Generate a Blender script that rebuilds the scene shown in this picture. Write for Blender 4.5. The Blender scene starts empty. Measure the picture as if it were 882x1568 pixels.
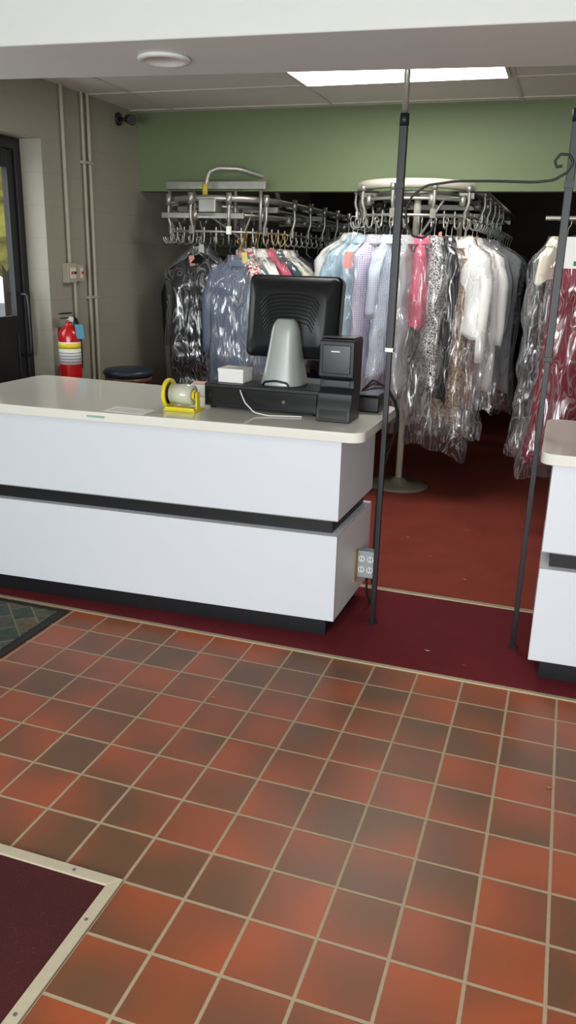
import bpy, bmesh, math, random
from mathutils import Vector, Matrix, noise
random.seed(7)
S=bpy.context.scene
COL=S.collection
# ------------------------------------------------------------ helpers
def lin(c):
    return tuple(((v/255)/12.92 if v/255<=.04045 else ((v/255+.055)/1.055)**2.4) for v in c)+(1,)
_m={}
def mat(name,rgb,rough=.5,metal=0,noise_amt=.0,nscale=20,bump=0,spec=.5,emit=0,trans=0,coat=0):
    if name in _m: return _m[name]
    m=bpy.data.materials.new(name); m.use_nodes=True
    n=m.node_tree.nodes; l=m.node_tree.links; b=n['Principled BSDF']
    c=lin(rgb)
    b.inputs['Base Color'].default_value=c
    b.inputs['Roughness'].default_value=rough; b.inputs['Metallic'].default_value=metal
    b.inputs['Specular IOR Level'].default_value=spec
    b.inputs['Coat Weight'].default_value=coat
    if trans: b.inputs['Transmission Weight'].default_value=trans
    if emit:
        b.inputs['Emission Color'].default_value=c; b.inputs['Emission Strength'].default_value=emit
    tc=n.new('ShaderNodeTexCoord'); nz=n.new('ShaderNodeTexNoise'); nz.inputs['Scale'].default_value=nscale; nz.inputs['Detail'].default_value=4
    l.new(tc.outputs['Object'],nz.inputs['Vector'])
    if noise_amt:
        mx=n.new('ShaderNodeMix'); mx.data_type='RGBA'
        mx.inputs[6].default_value=tuple(v*(1-noise_amt) for v in c[:3])+(1,)
        mx.inputs[7].default_value=tuple(min(1,v*(1+noise_amt)) for v in c[:3])+(1,)
        l.new(nz.outputs['Fac'],mx.inputs[0]); l.new(mx.outputs[2],b.inputs['Base Color'])
    if bump:
        bp=n.new('ShaderNodeBump'); bp.inputs['Strength'].default_value=bump; bp.inputs['Distance'].default_value=.01
        l.new(nz.outputs['Fac'],bp.inputs['Height']); l.new(bp.outputs['Normal'],b.inputs['Normal'])
    _m[name]=m; return m
def group(name,loc=(0,0,0)):
    e=bpy.data.objects.new(name,None); e.location=loc; e.empty_display_size=.05; COL.objects.link(e)
    return e
def setp(o,p):
    if p is not None:
        o.parent=p; o.matrix_parent_inverse=Matrix.Translation(-Vector(p.location))
def mkobj(name,bm,m,parent=None,smooth=False,bevel=0,seg=2,M=None):
    me=bpy.data.meshes.new(name)
    bmesh.ops.recalc_face_normals(bm,faces=bm.faces)
    if M is not None: bm.transform(M)
    bm.to_mesh(me); bm.free()
    o=bpy.data.objects.new(name,me); COL.objects.link(o)
    if m: me.materials.append(m)
    if smooth:
        for p in me.polygons: p.use_smooth=True
    if bevel:
        b=o.modifiers.new('b','BEVEL'); b.width=bevel; b.segments=seg; b.limit_method='ANGLE'; b.angle_limit=math.radians(40)
        for p in me.polygons: p.use_smooth=True
        w=o.modifiers.new('w','WEIGHTED_NORMAL'); w.keep_sharp=True
    setp(o,parent); return o
def box(name,x0,x1,y0,y1,z0,z1,m,parent=None,bevel=0,M=None,seg=2):
    bm=bmesh.new(); bmesh.ops.create_cube(bm,size=1)
    for v in bm.verts:
        v.co=Vector(((x0+x1)/2+v.co.x*(x1-x0),(y0+y1)/2+v.co.y*(y1-y0),(z0+z1)/2+v.co.z*(z1-z0)))
    return mkobj(name,bm,m,parent,bevel=bevel,M=M,seg=seg)
def prism(name,pts,z0,z1,m,parent=None,bevel=0,round_r=0,seg=2):
    if round_r:
        out=[];n=len(pts)
        for i in range(n):
            p=Vector(pts[i]);a=Vector(pts[i-1]);b=Vector(pts[(i+1)%n])
            da=(a-p).normalized();db=(b-p).normalized()
            p1=p+da*round_r;p2=p+db*round_r
            for k in range(9):
                t=k/8; out.append((1-t)**2*p1+2*t*(1-t)*p+t*t*p2)
        pts=out
    bm=bmesh.new(); vs=[bm.verts.new((p[0],p[1],z0)) for p in pts]
    f=bm.faces.new(vs); r=bmesh.ops.extrude_face_region(bm,geom=[f])
    for g in r['geom']:
        if isinstance(g,bmesh.types.BMVert): g.co.z=z1
    return mkobj(name,bm,m,parent,bevel=bevel,seg=seg)
def cyl(name,p0,p1,r,m,parent=None,r2=None,seg=20,bevel=0,M=None):
    p0=Vector(p0);p1=Vector(p1);d=p1-p0
    bm=bmesh.new(); bmesh.ops.create_cone(bm,cap_ends=True,segments=seg,radius1=r,radius2=r if r2 is None else r2,depth=d.length)
    bm.transform(Matrix.Translation((p0+p1)/2)@d.to_track_quat('Z','Y').to_matrix().to_4x4())
    o=mkobj(name,bm,m,parent,bevel=bevel,M=M)
    for p in o.data.polygons: p.use_smooth=len(p.vertices)<=4
    return o
def tube(name,pts,r,m,parent=None,cyclic=False,res=3,M=None,smooth=True):
    cu=bpy.data.curves.new(name,'CURVE'); cu.dimensions='3D'; cu.bevel_depth=r; cu.bevel_resolution=res; cu.use_fill_caps=True
    if smooth:
        s=cu.splines.new('NURBS'); s.order_u=3; s.use_endpoint_u=not cyclic
    else: s=cu.splines.new('POLY')
    s.points.add(len(pts)-1); s.use_cyclic_u=cyclic; s.resolution_u=4
    for i,p in enumerate(pts):
        p=Vector(p)
        if M is not None: p=M@p
        s.points[i].co=(p.x,p.y,p.z,1)
    cu.materials.append(m)
    o=bpy.data.objects.new(name,cu); COL.objects.link(o); setp(o,parent); return o
def loft(name,rings,m,parent=None,caps=True,smooth=True,M=None,sub=0):
    bm=bmesh.new(); R=[[bm.verts.new(p) for p in ring] for ring in rings]
    n=len(rings[0])
    for a,b in zip(R[:-1],R[1:]):
        for i in range(n):
            bm.faces.new((a[i],a[(i+1)%n],b[(i+1)%n],b[i]))
    if caps:
        bm.faces.new(R[0]); bm.faces.new(R[-1][::-1])
    o=mkobj(name,bm,m,parent,smooth=smooth,M=M)
    if sub:
        s=o.modifiers.new('s','SUBSURF'); s.levels=sub; s.render_levels=sub
    return o
def lathe(name,prof,m,parent=None,c=(0,0,0),seg=32,M=None):
    rings=[[(c[0]+r*math.cos(2*math.pi*k/seg),c[1]+r*math.sin(2*math.pi*k/seg),c[2]+z) for k in range(seg)] for r,z in prof]
    return loft(name,rings,m,parent,M=M)
def torus(name,c,R,r,m,parent=None,axis='Z',M=None):
    pts=[]
    for k in range(32):
        a=2*math.pi*k/32; u=R*math.cos(a);v=R*math.sin(a)
        pts.append({'Z':(c[0]+u,c[1]+v,c[2]),'X':(c[0],c[1]+u,c[2]+v),'Y':(c[0]+u,c[1],c[2]+v)}[axis])
    return tube(name,pts,r,m,parent,cyclic=True,M=M)

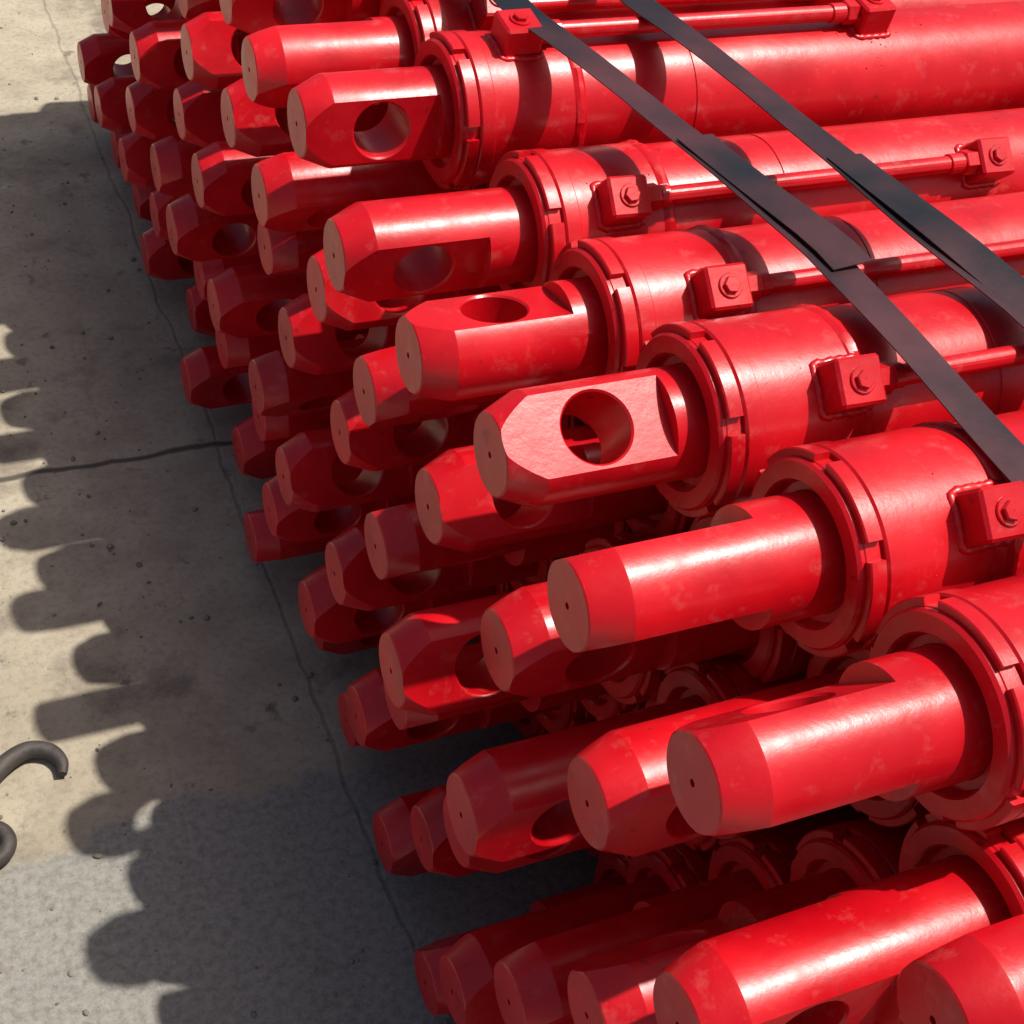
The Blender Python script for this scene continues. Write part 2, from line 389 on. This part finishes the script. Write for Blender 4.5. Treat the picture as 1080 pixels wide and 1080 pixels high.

■ ■ ■ ■ ■

Print every entry exactly as written, without the pictures.

Generate a Blender script that rebuilds the scene shown in this picture. Write for Blender 4.5. The Blender scene starts empty. Measure the picture as if it were 882x1568 pixels.
import bpy, bmesh, math, random
from mathutils import Vector, Matrix, noise
random.seed(7)
S=bpy.context.scene
COL=S.collection
# ------------------------------------------------------------ helpers
def lin(c):
    return tuple(((v/255)/12.92 if v/255<=.04045 else ((v/255+.055)/1.055)**2.4) for v in c)+(1,)
_m={}
def mat(name,rgb,rough=.5,metal=0,noise_amt=.0,nscale=20,bump=0,spec=.5,emit=0,trans=0,coat=0):
    if name in _m: return _m[name]
    m=bpy.data.materials.new(name); m.use_nodes=True
    n=m.node_tree.nodes; l=m.node_tree.links; b=n['Principled BSDF']
    c=lin(rgb)
    b.inputs['Base Color'].default_value=c
    b.inputs['Roughness'].default_value=rough; b.inputs['Metallic'].default_value=metal
    b.inputs['Specular IOR Level'].default_value=spec
    b.inputs['Coat Weight'].default_value=coat
    if trans: b.inputs['Transmission Weight'].default_value=trans
    if emit:
        b.inputs['Emission Color'].default_value=c; b.inputs['Emission Strength'].default_value=emit
    tc=n.new('ShaderNodeTexCoord'); nz=n.new('ShaderNodeTexNoise'); nz.inputs['Scale'].default_value=nscale; nz.inputs['Detail'].default_value=4
    l.new(tc.outputs['Object'],nz.inputs['Vector'])
    if noise_amt:
        mx=n.new('ShaderNodeMix'); mx.data_type='RGBA'
        mx.inputs[6].default_value=tuple(v*(1-noise_amt) for v in c[:3])+(1,)
        mx.inputs[7].default_value=tuple(min(1,v*(1+noise_amt)) for v in c[:3])+(1,)
        l.new(nz.outputs['Fac'],mx.inputs[0]); l.new(mx.outputs[2],b.inputs['Base Color'])
    if bump:
        bp=n.new('ShaderNodeBump'); bp.inputs['Strength'].default_value=bump; bp.inputs['Distance'].default_value=.01
        l.new(nz.outputs['Fac'],bp.inputs['Height']); l.new(bp.outputs['Normal'],b.inputs['Normal'])
    _m[name]=m; return m
def group(name,loc=(0,0,0)):
    e=bpy.data.objects.new(name,None); e.location=loc; e.empty_display_size=.05; COL.objects.link(e)
    return e
def setp(o,p):
    if p is not None:
        o.parent=p; o.matrix_parent_inverse=Matrix.Translation(-Vector(p.location))
def mkobj(name,bm,m,parent=None,smooth=False,bevel=0,seg=2,M=None):
    me=bpy.data.meshes.new(name)
    bmesh.ops.recalc_face_normals(bm,faces=bm.faces)
    if M is not None: bm.transform(M)
    bm.to_mesh(me); bm.free()
    o=bpy.data.objects.new(name,me); COL.objects.link(o)
    if m: me.materials.append(m)
    if smooth:
        for p in me.polygons: p.use_smooth=True
    if bevel:
        b=o.modifiers.new('b','BEVEL'); b.width=bevel; b.segments=seg; b.limit_method='ANGLE'; b.angle_limit=math.radians(40)
        for p in me.polygons: p.use_smooth=True
        w=o.modifiers.new('w','WEIGHTED_NORMAL'); w.keep_sharp=True
    setp(o,parent); return o
def box(name,x0,x1,y0,y1,z0,z1,m,parent=None,bevel=0,M=None,seg=2):
    bm=bmesh.new(); bmesh.ops.create_cube(bm,size=1)
    for v in bm.verts:
        v.co=Vector(((x0+x1)/2+v.co.x*(x1-x0),(y0+y1)/2+v.co.y*(y1-y0),(z0+z1)/2+v.co.z*(z1-z0)))
    return mkobj(name,bm,m,parent,bevel=bevel,M=M,seg=seg)
def prism(name,pts,z0,z1,m,parent=None,bevel=0,round_r=0,seg=2):
    if round_r:
        out=[];n=len(pts)
        for i in range(n):
            p=Vector(pts[i]);a=Vector(pts[i-1]);b=Vector(pts[(i+1)%n])
            da=(a-p).normalized();db=(b-p).normalized()
            p1=p+da*round_r;p2=p+db*round_r
            for k in range(9):
                t=k/8; out.append((1-t)**2*p1+2*t*(1-t)*p+t*t*p2)
        pts=out
    bm=bmesh.new(); vs=[bm.verts.new((p[0],p[1],z0)) for p in pts]
    f=bm.faces.new(vs); r=bmesh.ops.extrude_face_region(bm,geom=[f])
    for g in r['geom']:
        if isinstance(g,bmesh.types.BMVert): g.co.z=z1
    return mkobj(name,bm,m,parent,bevel=bevel,seg=seg)
def cyl(name,p0,p1,r,m,parent=None,r2=None,seg=20,bevel=0,M=None):
    p0=Vector(p0);p1=Vector(p1);d=p1-p0
    bm=bmesh.new(); bmesh.ops.create_cone(bm,cap_ends=True,segments=seg,radius1=r,radius2=r if r2 is None else r2,depth=d.length)
    bm.transform(Matrix.Translation((p0+p1)/2)@d.to_track_quat('Z','Y').to_matrix().to_4x4())
    o=mkobj(name,bm,m,parent,bevel=bevel,M=M)
    for p in o.data.polygons: p.use_smooth=len(p.vertices)<=4
    return o
def tube(name,pts,r,m,parent=None,cyclic=False,res=3,M=None,smooth=True):
    cu=bpy.data.curves.new(name,'CURVE'); cu.dimensions='3D'; cu.bevel_depth=r; cu.bevel_resolution=res; cu.use_fill_caps=True
    if smooth:
        s=cu.splines.new('NURBS'); s.order_u=3; s.use_endpoint_u=not cyclic
    else: s=cu.splines.new('POLY')
    s.points.add(len(pts)-1); s.use_cyclic_u=cyclic; s.resolution_u=4
    for i,p in enumerate(pts):
        p=Vector(p)
        if M is not None: p=M@p
        s.points[i].co=(p.x,p.y,p.z,1)
    cu.materials.append(m)
    o=bpy.data.objects.new(name,cu); COL.objects.link(o); setp(o,parent); return o
def loft(name,rings,m,parent=None,caps=True,smooth=True,M=None,sub=0):
    bm=bmesh.new(); R=[[bm.verts.new(p) for p in ring] for ring in rings]
    n=len(rings[0])
    for a,b in zip(R[:-1],R[1:]):
        for i in range(n):
            bm.faces.new((a[i],a[(i+1)%n],b[(i+1)%n],b[i]))
    if caps:
        bm.faces.new(R[0]); bm.faces.new(R[-1][::-1])
    o=mkobj(name,bm,m,parent,smooth=smooth,M=M)
    if sub:
        s=o.modifiers.new('s','SUBSURF'); s.levels=sub; s.render_levels=sub
    return o
def lathe(name,prof,m,parent=None,c=(0,0,0),seg=32,M=None):
    rings=[[(c[0]+r*math.cos(2*math.pi*k/seg),c[1]+r*math.sin(2*math.pi*k/seg),c[2]+z) for k in range(seg)] for r,z in prof]
    return loft(name,rings,m,parent,M=M)
def torus(name,c,R,r,m,parent=None,axis='Z',M=None):
    pts=[]
    for k in range(32):
        a=2*math.pi*k/32; u=R*math.cos(a);v=R*math.sin(a)
        pts.append({'Z':(c[0]+u,c[1]+v,c[2]),'X':(c[0],c[1]+u,c[2]+v),'Y':(c[0]+u,c[1],c[2]+v)}[axis])
    return tube(name,pts,r,m,parent,cyclic=True,M=M)

The Blender Python script for this scene continues. Write part 2, from line 389 on. This part finishes the script. Write for Blender 4.5. Treat the picture as 1080 pixels wide and 1080 pixels high.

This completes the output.